Now, instead of awaiting his return visit, Le's parents will be making their way to this country to attend his funeral when it is scheduled at Arlington National Cemetery.
Le was assigned to the 5th Battalion, 10th Marine Regiment, 2nd Marine Division of the 2nd Marine Expeditionary Force. He was trained as a field artillery cannoneer and belonged to the unit's Sierra battery. He was proud to be a Marine, said an uncle, Luong La of Dale City.
La said the military was a natural choice for his nephew, a member of his high school's Junior ROTC program. His father had served in the Vietnamese army, and Le had "that kind of blood."
Le was proud, too, of his adopted country, his uncle said. He became a U.S. citizen while serving his first tour in Iraq, and he hoped to sponsor his parents to join him in this country. "That was his dream," La said.
In the meantime, he wanted to make a career of the Marine Corps. When Le told relatives that he would be returning to Iraq, La remembers saying he was a "little bit scared for him." But Le responded that he had a duty.
"He said if he don't do it, no one do it. He do whatever his job," La said. "That was his attitude in being a Marine."
Le was small and slender, quick and energetic, recalled Lynn Hall, his pastor at Lorton's Gunston Bible Church.
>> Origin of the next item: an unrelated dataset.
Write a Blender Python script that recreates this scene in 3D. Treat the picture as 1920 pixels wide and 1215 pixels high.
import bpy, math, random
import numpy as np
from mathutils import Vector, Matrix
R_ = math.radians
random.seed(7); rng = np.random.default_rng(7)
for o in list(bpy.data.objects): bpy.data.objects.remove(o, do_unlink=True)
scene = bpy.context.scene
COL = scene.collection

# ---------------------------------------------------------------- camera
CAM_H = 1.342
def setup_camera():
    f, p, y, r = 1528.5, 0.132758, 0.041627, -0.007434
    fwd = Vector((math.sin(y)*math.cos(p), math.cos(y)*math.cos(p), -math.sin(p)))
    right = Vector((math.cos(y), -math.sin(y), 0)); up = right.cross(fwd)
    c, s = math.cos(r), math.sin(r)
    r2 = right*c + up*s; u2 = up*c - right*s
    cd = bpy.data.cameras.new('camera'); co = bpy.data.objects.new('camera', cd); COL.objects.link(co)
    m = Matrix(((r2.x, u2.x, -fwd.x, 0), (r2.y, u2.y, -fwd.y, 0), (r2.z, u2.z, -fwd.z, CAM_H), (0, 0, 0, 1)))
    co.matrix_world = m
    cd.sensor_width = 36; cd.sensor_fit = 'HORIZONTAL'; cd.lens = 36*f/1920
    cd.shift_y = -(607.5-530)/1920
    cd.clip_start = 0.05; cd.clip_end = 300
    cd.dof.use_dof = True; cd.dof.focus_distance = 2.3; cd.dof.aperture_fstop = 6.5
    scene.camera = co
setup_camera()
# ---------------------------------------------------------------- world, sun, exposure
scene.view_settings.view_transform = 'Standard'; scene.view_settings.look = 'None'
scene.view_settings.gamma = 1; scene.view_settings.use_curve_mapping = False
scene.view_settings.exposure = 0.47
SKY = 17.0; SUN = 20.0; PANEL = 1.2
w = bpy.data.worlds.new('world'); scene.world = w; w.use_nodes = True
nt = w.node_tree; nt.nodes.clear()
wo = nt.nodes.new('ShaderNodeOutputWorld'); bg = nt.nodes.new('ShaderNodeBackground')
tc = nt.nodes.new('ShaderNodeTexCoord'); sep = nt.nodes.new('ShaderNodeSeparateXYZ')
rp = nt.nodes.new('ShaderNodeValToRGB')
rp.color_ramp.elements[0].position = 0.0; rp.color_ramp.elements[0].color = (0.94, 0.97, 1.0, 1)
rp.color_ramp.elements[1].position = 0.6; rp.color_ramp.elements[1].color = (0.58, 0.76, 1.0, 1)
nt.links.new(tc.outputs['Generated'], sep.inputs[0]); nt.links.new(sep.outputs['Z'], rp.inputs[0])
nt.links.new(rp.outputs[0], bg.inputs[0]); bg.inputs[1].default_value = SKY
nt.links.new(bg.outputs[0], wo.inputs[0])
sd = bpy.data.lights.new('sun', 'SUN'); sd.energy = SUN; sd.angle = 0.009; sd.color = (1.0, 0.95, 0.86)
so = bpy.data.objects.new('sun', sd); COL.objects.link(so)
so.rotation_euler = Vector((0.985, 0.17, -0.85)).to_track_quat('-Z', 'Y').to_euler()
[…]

Le and Hall's son Joe had been close friends since Le joined the church as a boy, Hall said. He said Le was the kind of kid who never stopped moving and always liked to be at the center of things, the kind who would declare that he planned to throw a birthday party -- for himself.
When he visited on leave, Le sometimes stayed at Hall's house. The pastor fondly recalled waking up in the morning to find the young man asleep on the sofa after staying out until 3 a.m. to cram in visits with friends.
Hall said Le told him he joined the Marine Corps because it was the "best fighting force in the world."